I was then shown two different types of docking connectors that Dell uses on its enterprise-class notebooks. The more traditional connector comes with latches and mechanical moving parts, which would make it ill-suited for extreme conditions. The latches could break and dust and dirt could enter the laptop with moving parts when a notebook is jostled around in a police vehicle or in a tank.

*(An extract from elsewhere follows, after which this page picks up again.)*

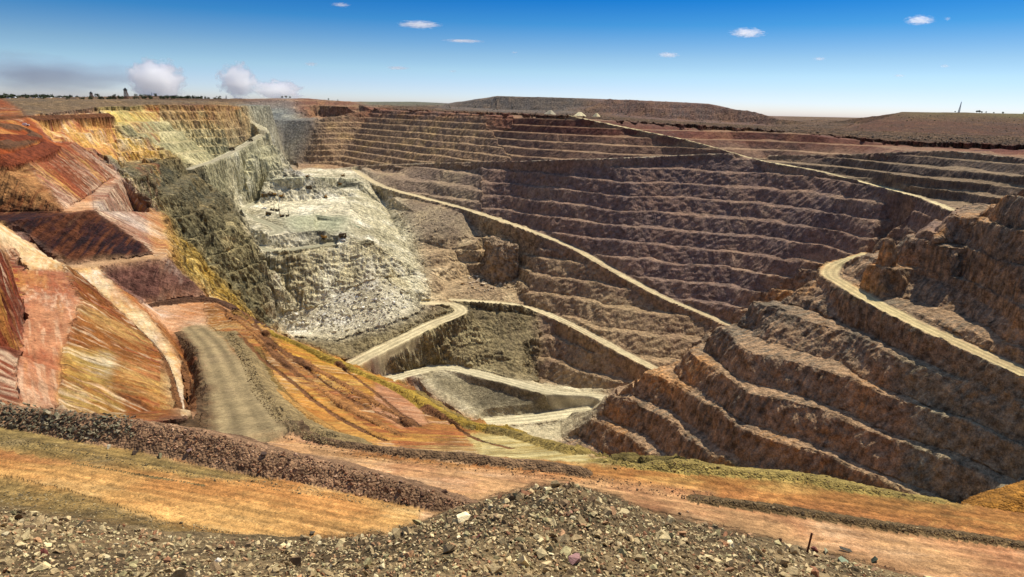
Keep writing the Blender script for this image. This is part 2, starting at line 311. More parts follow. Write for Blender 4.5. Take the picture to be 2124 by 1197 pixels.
# left grey green wall
zone([(240,332),(365,322),(395,352),(440,390),(490,412),(545,530),(570,620),(575,700),(430,610),(350,540),(320,430),(255,366)], H=20, berm=0.42, ta=1, A=2.6, Lw=20, st=2.4, ang=60, c=[(138,126,88),(92,88,66),(196,176,124)], rub=0.7)
zone([(260,335),(380,325),(440,385),(495,420),(500,450),(400,440),(330,400)], H=20, berm=0.42, ta=1, A=2.6, Lw=20, st=2.2, ang=60, c=[(104,98,74),(136,118,78),(74,74,60)], rub=0.7)
zone([(335,440),(365,470),(420,540),(500,620),(575,700),(540,690),(430,615),(345,535)], ta=0.3, A=2.2, Lw=16, st=1.6, ang=126, c=[(186,150,66),(150,128,76),(208,178,104)], rub=0.5)
# upper left coloured cuttings
zone([(40,236),(225,236),(235,262),(245,330),(155,300),(100,282)], H=14, berm=0.45, A=0.9, Lw=22, st=1.6, ang=70, c=[(204,160,88),(168,92,66),(226,206,164)], rub=0.3, cw=30)
zone([(-900,238),(60,240),(100,290),(158,296),(130,345),(60,335),(-900,350)], ta=0, A=0.9, Lw=14, c=[(190,104,44),(156,76,36),(206,142,76)], rub=0.3, g='pit_bench')
zone([(-900,336),(60,330),(132,439),(-900,442)], ta=0, A=1.2, Lw=6.5, st=1.15, ang=5, c=[(164,98,56),(88,50,32),(216,156,96)], rub=0.2)
zone([(-900,445),(196,437),(322,527),(132,549),(40,470),(-900,464)], ta=0, A=1.0, Lw=6.5, st=1.15, ang=5, c=[(126,74,46),(58,34,26),(190,130,88)], rub=0.2)  # wide dark-to-pale streak colours paint in the shading of the grooves
zone([(58,331),(156,296),(242,358),(132,440)], ta=0, A=0.8, Lw=14, st=1.1, ang=112, c=[(182,114,78),(152,84,54),(222,182,150)], rub=0.2)
zone([(130,440),(190,400),(243,358),(260,368),(205,402),(200,438)], ta=0, A=0.5, Lw=10, c=[(208,146,94),(184,116,68),(222,176,130)], rub=0.2, g='pit_bench')
zone([(190,402),(248,360),(305,430),(322,526),(196,438)], ta=0, A=0.8, Lw=14, st=1.1, ang=112, c=[(206,164,132),(178,120,86),(232,206,182)], rub=0.2)
zone([(300,430),(335,436),(350,536),(318,528)], ta=0, A=0.7, Lw=10, st=0.6, ang=112, c=[(202,150,96),(178,120,76),(224,190,150)], rub=0.3, g='pit_bench')
zone([(186,553),(346,534),(428,612),(292,632)], ta=0, A=1.1, Lw=6.5, st=0.9, ang=10, c=[(160,112,92),(124,82,68),(200,166,142)], rub=0.3)
zone([(128,548),(340,528),(348,538),(188,556),(160,566)], ta=0, A=0.4, Lw=8, c=[(222,184,140),(200,156,108),(232,206,170)], rub=0.2, g='pit_bench')
# near left slopes and berms
zone([(-900,460),(0,470),(45,560),(45,650),(30,770),(40,845),(-900,900)], ta=0, A=0.7, Lw=12, st=1.3, ang=126, c=[(160,80,50),(132,62,40),(196,126,86)], rub=0.3)
zone([(-900,440),(0,460),(70,515),(132,550),(120,600),(60,560),(30,520),(-900,480)], ta=0, A=0.3, Lw=8, st=0.3, ang=36, c=[(232,198,140),(216,160,90),(240,216,170)], rub=0.2, g='pit_bench')
zone([(35,560),(130,560),(162,625),(140,700),(125,840),(40,850),(35,760),(55,650)], ta=0, A=0.5, Lw=8, st=0.5, ang=36, c=[(202,142,100),(168,98,64),(228,188,150)], rub=0.3, g='pit_bench')
zone([(130,552),(150,560),(250,648),(345,745),(385,870),(250,880),(120,850),(135,720),(165,625)], ta=0, A=0.7, Lw=12, st=1.2, ang=126, c=[(180,114,54),(146,80,40),(220,172,100)], rub=0.3)
zone([(130,720),(240,730),(230,800),(260,870),(120,850)], ta=0, A=0.7, Lw=12, st=1.2, ang=126, c=[(210,172,92),(182,118,54),(240,226,184)], rub=0.3)
zone([(148,560),(200,556),(300,650),(372,745),(392,860),(375,865),(345,745),(250,650)], ta=0, A=0.35, Lw=8, st=0.5, ang=36, c=[(234,212,166),(216,168,104),(242,228,196)], rub=0.2, g='pit_bench')
zone([(200,556),(290,630),(345,680),(400,730),(430,830),(400,870),(372,745),(300,650)], ta=0, A=0.5, Lw=8, st=0.6, ang=126, c=[(196,128,60),(168,96,44),(220,170,100)], rub=0.3)
zone([(285,630),(350,625),(440,618),(500,660),(420,680),(370,700),(330,670)], ta=0, A=0.4, Lw=8, st=0.3, ang=60, c=[(220,176,134),(200,136,84),(236,212,190)], rub=0.3, g='pit_bench')
# near middle: strips falling to the rim
zone([(420,620),(560,685),(700,742),(850,802),(960,862),(1050,892),(1180,932),(1310,964),(1310,975),(1000,945),(700,928),(560,860),(500,760),(430,680)], ta=0, A=0.7, Lw=10, st=0.9, ang=100, c=[(188,132,66),(158,104,54),(216,178,112)], rub=0.35, g='slope')
zone([(560,690),(700,742),(800,780),(830,815),(760,830),(680,790),(600,735)], ta=0, A=0.7, Lw=10, st=0.8, ang=140, c=[(214,162,60),(190,118,46),(226,190,104)], rub=0.3, g='slope')
zone([(780,790),(860,830),(890,880),(830,890),(770,850)], ta=0, A=0.5, Lw=8, st=0.4, ang=100, c=[(214,158,112),(190,128,84),(232,196,158)], rub=0.3, g='slope')
zone([(545,750),(620,790),(720,860),(830,930),(760,930),(650,890),(580,830)], ta=0, A=0.4, Lw=8, st=0.5, ang=100, c=[(226,182,92),(210,142,62),(240,220,172)], rub=0.2, g='slope')
zone([(540,720),(575,790),(650,870),(790,935),(700,935),(590,880),(530,790),(500,720)], ta=0, A=0.5, Lw=8, c=[(150,120,58),(120,98,56),(182,146,70)], rub=0.8, g='slope')
zone([(960,900),(1060,895),(1180,935),(1300,965),(1000,948)], ta=0, A=0.5, Lw=8, c=[(206,180,108),(176,146,76),(224,204,140)], rub=0.3, g='slope')
# foreground flats
zone([(-900,600),(-600,800),(0,838),(140,858),(300,878),(395,890),(540,898),(700,928),(1000,948),(1310,966),(1500,972),(1700,992),(1850,1022),(2000,1045),(2060,1048),(2124,1052),(3200,1200),(3200,3000),(-900,3000)], ta=0, A=0.28, Lw=5, st=0.3, ang=82, c=[(190,146,98),(172,120,80),(204,164,120)], rub=0.35, g='ground', cw=9)
zone([(700,938),(1000,950),(1310,966),(1500,972),(1700,992),(2000,1045),(3000,1180),(3000,1260),(2124,1120),(1600,1040),(1300,1000),(1000,972),(700,945)], ta=0, A=0.32, Lw=5, st=0.45, ang=80, c=[(170,118,62),(150,96,48),(196,148,82)], rub=0.5, g='ground', cw=8)
zone([(1300,963),(1500,968),(1700,988),(1900,1030),(2060,1055),(1900,1040),(1700,1010),(1500,986)], ta=0, A=0.4, Lw=5, c=[(166,144,76),(140,118,64),(190,170,98)], rub=0.3, g='ground', cw=8)
zone([(1500,1015),(1700,1040),(2000,1090),(2500,1160),(2500,1200),(2000,1112),(1650,1066),(1480,1040)], ta=0, A=0.35, Lw=5, c=[(166,110,60),(134,90,54),(192,138,76)], rub=0.6, g='ground', cw=8)
zone([(-900,770),(0,866),(200,920),(400,965),(600,995),(880,1052),(860,1095),(600,1125),(-900,1060)], ta=0, A=0.16, Lw=4, st=0.5, ang=79, c=[(200,152,88),(184,128,70),(216,176,112)], rub=0.45, g='haul_road', cw=9)
zone([(-900,770),(0,862),(200,916),(400,962),(580,1000),(400,990),(150,958),(0,935),(-900,850)], ta=0, A=0.16, Lw=6, c=[(140,118,70),(160,128,72),(126,108,72)], rub=0.8, g='haul_road', cw=8)
zone([(-900,930),(0,985),(120,1010),(320,1075),(500,1110),(300,1130),(-900,1100)], ta=0, A=0.16, Lw=6, c=[(136,112,66),(158,124,70),(120,100,66)], rub=0.8, g='haul_road', cw=8)
zone([(-900,1020),(-200,1035),(0,1048),(200,1078),(380,1108),(600,1118),(800,1106),(880,1080),(960,1045),(1100,1006),(1180,1000),(1280,1030),(1350,1060),(1450,1080),(1600,1116),(1700,1145),(1850,1180),(2000,1225),(2300,1310),(3000,1500),(3000,9000),(-900,9000)], ta=0, A=0.35, Lw=5, c=[(124,104,72),(92,76,52),(146,124,88)], rub=1.0, g='ground', cw=5)
# plateau, spoil heaps, distant land
zone([(-4000,-900),(6000,-900),(6000,360),(2300,314),(2124,303),(1850,292),(1593,271),(1388,257),(1200,245),(1062,237),(900,230),(770,225),(745,216),(640,204),(490,217),(215,221),(60,238),(0,250),(-4000,300)], ta=0, A=6.0, Lw=30, c=[(108,84,62),(90,74,58),(128,102,74)], rub=0.8, g='plateau', soft=2)
zone([(-4000,180),(0,203),(430,208),(520,214),(490,219),(215,222),(60,240),(0,252),(-4000,300)], ta=0, A=1.6, Lw=16, c=[(126,104,76),(104,90,72),(142,116,80)], rub=1.0, g='spoil_heap', soft=2)
zone([(-4000,200),(0,204),(40,228),(60,250),(0,258),(-4000,290)], ta=0, A=1.0, Lw=16, st=1.0, ang=126, c=[(134,74,42),(112,64,38),(150,92,56)], rub=0.6, g='spoil_heap', soft=2)
zone([(480,195),(745,200),(790,222),(745,232),(640,236),(610,206),(520,212)], H=12, ta=0.6, A=1.6, Lw=20, c=[(132,88,66),(118,84,68),(156,112,78)], rub=0.6, g='spoil_heap', soft=2)
zone([(745,205),(925,207),(925,219),(745,219)], ta=0, A=1.5, Lw=20, c=[(104,104,84),(94,94,82),(120,116,92)], rub=0.5, g='spoil_heap', soft=2)
zone([(918,216),(925,208),(1030,190),(1245,196),(1262,218),(1200,236),(1062,234),(900,226)], H=17, ta=0.55, berm=0.3, A=2.2, Lw=24, st=1.5, ang=0, c=[(104,92,80),(90,84,78),(122,102,82)], rub=0.7, g='spoil_heap', soft=2)
zone([(1195,226),(1262,195),(1500,203),(1625,245),(1600,262),(1450,255),(1300,243)], H=17, ta=0.55, berm=0.3, A=2.4, Lw=24, st=2.0, ang=0, c=[(112,84,70),(98,82,74),(132,98,74)], rub=0.7, g='spoil_heap', soft=2)
zone([(1740,270),(1800,244),(1870,225),(3000,225),(3000,290),(2124,285),(1900,275)], H=18, ta=0.4, berm=0.3, A=1.6, Lw=20, c=[(92,62,44),(84,62,46),(108,78,52)], rub=0.4, g='spoil_heap', soft=2)
zone([(1850,228),(3000,226),(3000,246),(2124,243),(1990,238),(1850,237)], ta=0, A=1.0, Lw=20, c=[(100,100,58),(112,96,60),(92,92,58)], rub=0.4, g='spoil_heap', soft=2)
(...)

Moore showed me a second dock, which comes with discrete POGO pins – similar to the charging pins on Sony's waterproof Xperia Z3 smartphone. These pins are more resilient in tougher environments as they don't contain latches or mechanical parts that could break, and Dell opted to use POGO pins for the docks employed on its Latitude Rugged Extreme. The notebooks use the POGO pins to dock into car docks and mounts as well as desktop docks.

When all else fails


Even though rugged testing is incorporated at the earliest stages of the design process to create a system that is durable, sometimes there are failures in the field. To help businesses minimize their downtime, Dell offers premium support packages that provides next-day, on-site service to enterprise customers through ProSupport and ProSupport Plus.

These support packages are available for all of Dell's products – from servers to tablets – and are the equivalent of OnStar for computing.

For example, with ProSupport software installed on a notebook, Dell receives continuous feedback about the condition of the battery and the hard drive. In the event these components fail, rather than having a frustrated customer call Dell for support, Dell can automatically create a case number for the incident, have a service tech call or email the customer and ship the parts overnight or send a service tech to repair.

ProSupport Plus takes it a step further for mission critical businesses. Dell's software, through continuous monitoring of the system, can predict if a hard drive will fail within the next thirty days. With predictive analysis, Dell alerts the customers so they can back up their data and save important files. Dell's support would then ship a new hard drive to the customer.

Dell's support is different from what's available on the market today. Rather than wait for a frustrated customer to call in after a problem happens, Jim Roth, Executive Director of Global Support at Dell, says Dell wants to reach out to the customer and provide a fast fix. Customers don't need to lose downtime by shipping their laptops or waiting in line for tech support because Dell offers next-day on-site service.

With thoughtful support and careful design planning, Dell hopes to reduce incidents and failures with some of its toughest notebooks and tablets.